HER VOICE, A RICH CONTRALTO, WAS AS PERFECT as a human instrument can be. It shimmered with emotion as a crowd of 75,000 listened to Marian Anderson make history on the steps of the Lincoln Memorial in 1939. Already a star in Berlin, Paris and Vienna, Anderson, who died April 8 at 96, was performing in the homeland that treated her as a second-class citizen. Singing "America," as well Schubert's "Ave Maria," she displayed the dazzling artistry that led maestro Arturo Toscanini to proclaim: "A voice like [hers] is heard only once in a hundred years."

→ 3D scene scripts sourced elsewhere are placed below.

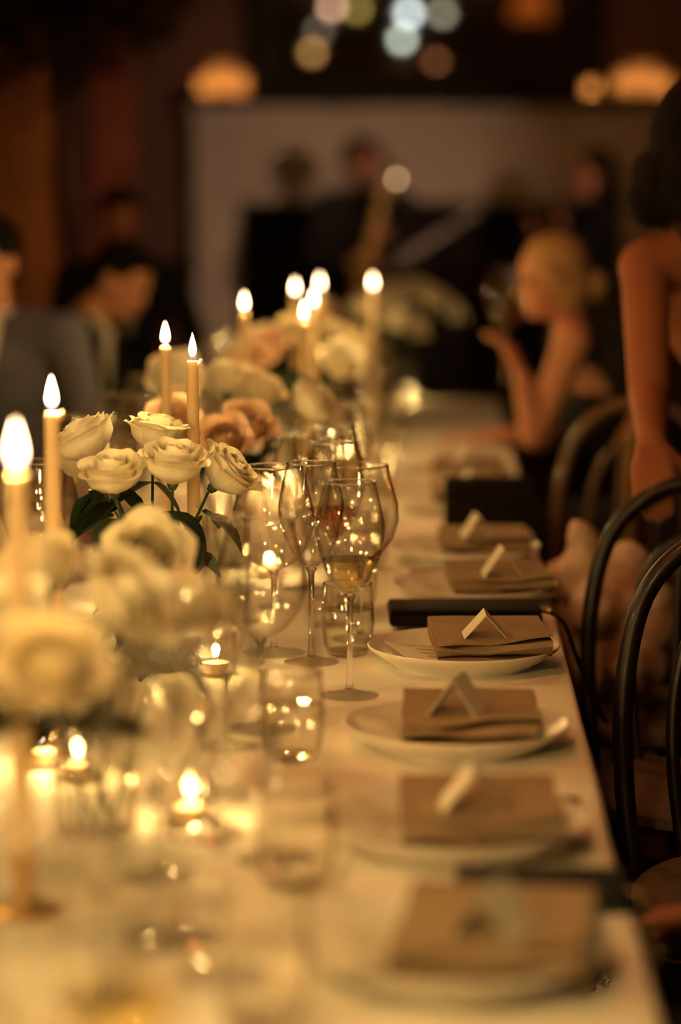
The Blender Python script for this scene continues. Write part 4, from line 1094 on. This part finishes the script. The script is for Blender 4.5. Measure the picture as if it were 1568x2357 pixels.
# woman in the foreground right: back to the camera, leaning left, left hand on the chair
J = dict(pelvis=(.70, 4.74, .90), waist=(.625, 4.68, 1.04), chest=(.54, 4.62, 1.19), neck=(.50, 4.565, 1.365), head=(.475, 4.54, 1.495),
         sl=(.366, 4.53, 1.272), el=(.364, 4.36, 1.04), wl=(.352, 4.15, .985), sr=(.72, 4.66, 1.30), er=(.80, 4.62, 1.04), wr=(.76, 4.78, .84),
         hl=(.61, 4.74, .86), hr=(.79, 4.76, .86), kl=(.62, 4.78, .47), kr=(.79, 4.78, .47), al=(.62, 4.84, .07), ar=(.79, 4.82, .07), toel=(-.1, 1, 0), toer=(0, 1, 0))
person('woman in a black backless dress with dark hair standing at right', J, (-.25, 1, 0), (.15, 1, -.15), SKIN3, HAIRK, False, .175, .0075, 'dress', DRESS, ((V((-.02, -.75, -.62)), V((0, .6, -.7)), V((1, 0, 0)), .75), (V((0, 0, -1)), V((0, 1, 0)), V((-1, 0, 0)), .3)), hup=V((-.25, 0, 1)), hair_kind='bob')

# hand of a guest at the lower right edge
ha = thing('person', 'hand and dark sleeve of a guest at the lower right edge', 'person', (.56, 2.62, 0))
org = V((.56, 2.62, 0))
bm = Blob(); w = V((.330, 2.66, .60))
add_cap(bm, V((.62, 2.62, .62)), w, .042, .029); hand(bm, w, V((-.95, .02, -.12)), V((0, -.25, -1)), V((0, 1, .2)), .35)
obj('hand', solidify_blob('hand', bm, .006, SKIN2, 4, org), ha)
bm = Blob(); add_cap(bm, V((.85, 2.62, .72)), V((.62, 2.62, .635)), .075, .062); add_cap(bm, V((.62, 2.62, .635)), V((.43, 2.645, .60)), .062, .05)
add_cap(bm, V((.85, 2.62, .72)), V((.92, 2.60, .50)), .085, .11); add_cap(bm, V((.92, 2.60, .5)), V((.92, 2.6, .11)), .11, .10)
obj('sleeve', solidify_blob('sleeve', bm, .012, SUITK, 5, org), ha)

# pale floral wrap heaped on the third chair
bm = Blob(); rr = random.Random(8)
for i in range(26):
    a = rr.uniform(0, 6.28); q = rr.random() ** .5 * .125; z = rr.uniform(.53, .72)
    add_ball(bm, V((.30 + q * math.cos(a) * .7, 4.40 + q * math.sin(a), z)), XYZ, .055, .055, .05, 10)
add_cap(bm, V((.26, 4.40, .70)), V((.243, 4.40, .785)), .05, .028); add_cap(bm, V((.30, 4.4, .70)), V((.33, 4.4, .725)), .05, .045)
wm = solidify_blob('wrap', bm, .008, mat('pale floral silk', (.80, .62, .52), .6, var=.0, col2=(.42, .24, .15), vscale=14, bump=.3, bscale=30), 5, (.30, 4.4, .476))
for v in wm.vertices:
    n = v.normal; v.co += n * .012 * noise.noise(v.co * 16) + n * .006 * noise.noise(v.co * 40)
    v.co.z = max(v.co.z, .001)
wrap = obj('floral_wrap', wm, None, (.30, 4.4, .476)); tag(wrap, 'pale floral silk wrap heaped on a chair beside the table edge', 'wrap')

# wine glass in the blonde woman's hand
g = put('rose', .145, 6.155, 'held by the seated blonde woman'); g.location.z = .93

# saxophone and microphone
sx = thing('saxophone', 'golden saxophone held by the musician in black', 'saxophone', (-.36, 12.0, 0))
pth = smoothpath([(-.015, .16, 1.535), (.03, .08, 1.56), (.05, .03, 1.52), (.03, .0, 1.40), (-.03, -.03, 1.15), (-.075, -.05, .95), (-.085, -.10, .885), (-.07, -.17, .92), (-.055, -.20, 1.02), (-.045, -.24, 1.10)], 6)
n = len(pth); rad = [.007 + .0 * i for i in range(n)]
for i in range(n):
    t = i / (n - 1); rad[i] = .011 + .034 * t ** 1.3 + (.035 * ((t - .82) / .18) ** 2 if t > .82 else 0)
SAXM = mat('lacquered gold brass', (.75, .45, .14), .5, .75, var=.1)
obj('body_tube', tube('sax', pth, rad, SAXM, 16), sx)
kme = lathe([(.0001, 0), (.016, 0), (.017, .006), (.0001, .008)], BRASS, 12, 'key')
for i in range(9):
    p = pth[int(n * (.30 + .035 * i))]; obj('key', kme, sx, p + V((.02, -.028, 0)), (R(80), 0, R(20)))
obj('mouthpiece', tube('mp', [pth[0] + V((-.01, .03, -.012)), pth[0]], [.006, .009], BLACKL, 10), sx)
mc = thing('microphone_stand', 'microphone on a silver boom stand before the musician', 'microphone', (.05, 11.6, 0))
CHROME = mat('chrome', (.7, .66, .62), .2, 1, var=.05)
obj('base', lathe([(.0001, 0), (.13, 0), (.13, .012), (.02, .03), (.0001, .03)], MANTEL, 24, 'base'), mc)
obj('pole', tube('pole', [(0, 0, .02), (0, 0, 1.28)], .012, MANTEL, 10), mc)
obj('boom', tube('boom', [(.10, -.02, 1.36), (-.30, .12, 1.10)], [.016, .022], mat('matt silver boom', (.55, .47, .42), .5, .3, var=.05), 10), mc)
obj('microphone', lathe([(.0001, 0), (.014, 0), (.019, .10), (.026, .115), (.028, .14), (.02, .162), (.0001, .167)], CHROME, 18, 'mic'), mc, (-.28, .0, 1.42), (R(-25), R(-14), 0))
obj('mic_glint', sphere_me('clip lamp', .013, emit_mat('clip lamp glow', (1, .62, .3), 6), 10), mc, (-.295, -.0, 1.50))  # glowing bead standing in for the highlight on the microphone
obj('clip', tube('clip', [(.0, 0, 1.28), (-.12, 0.04, 1.35), (-.27, 0.0, 1.44)], .009, MANTEL, 8), mc)
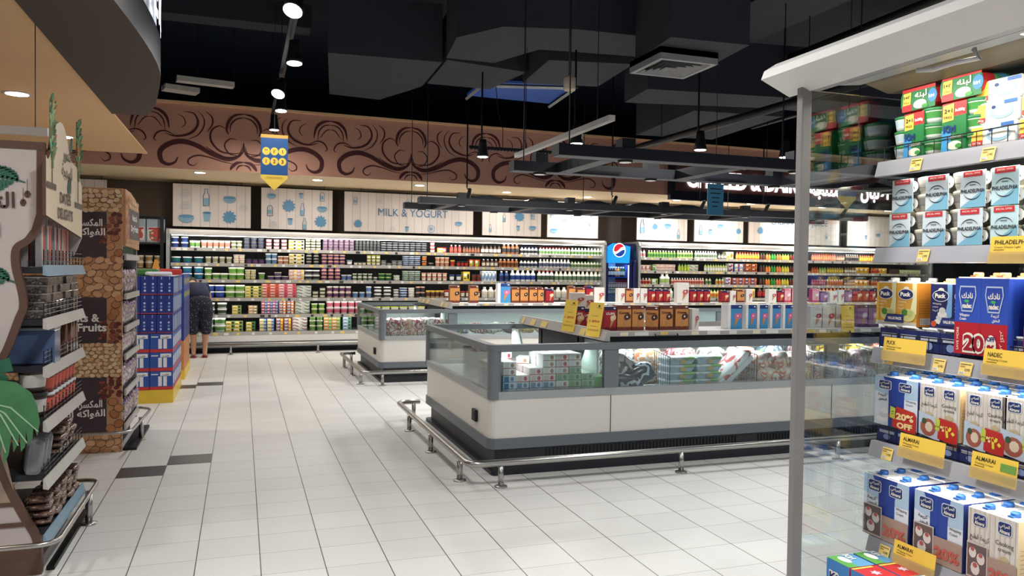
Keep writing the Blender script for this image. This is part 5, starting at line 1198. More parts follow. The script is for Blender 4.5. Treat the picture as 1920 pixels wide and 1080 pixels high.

Her bravura performance 54 years ago marked one of the turning points in America's struggle for racial equality. Barred by the Daughters of the American Revolution from performing in Constitution Hall, Anderson, then 42, found an ally in Eleanor Roosevelt. After resigning from the DAR herself, the First Lady persuaded Secretary of the Interior Harold Ickes to invite Anderson to sing at Lincoln's monument.

From her childhood in Philadelphia, where her mother took in laundry and her father peddled ice, Anderson was judged not by her talents, but by her skin color. Turned away by a local music school, she perfected her craft with the help of voice teachers, only to be excluded from concert stages as well as hotels and restaurants. In 1955 she became the first black to sing with New York's Metropolitan Opera. Yet for much of her career, she suffered Jim crow insults. When officials presented her the key to Atlantic City, no hotel in town would give her a room. Throughout, she faced the bigots with dignity. "You lose a lot of time hating people," she said.

After her 1965 retirement, the childless Anderson lived in Danbury, Conn., with husband Orpheus Fisher, an architect who died in 1985. By the time of her death, one of her bittersweet dreams had come true: "Other Negroes," she had predicted, "will have the career I dreamed of."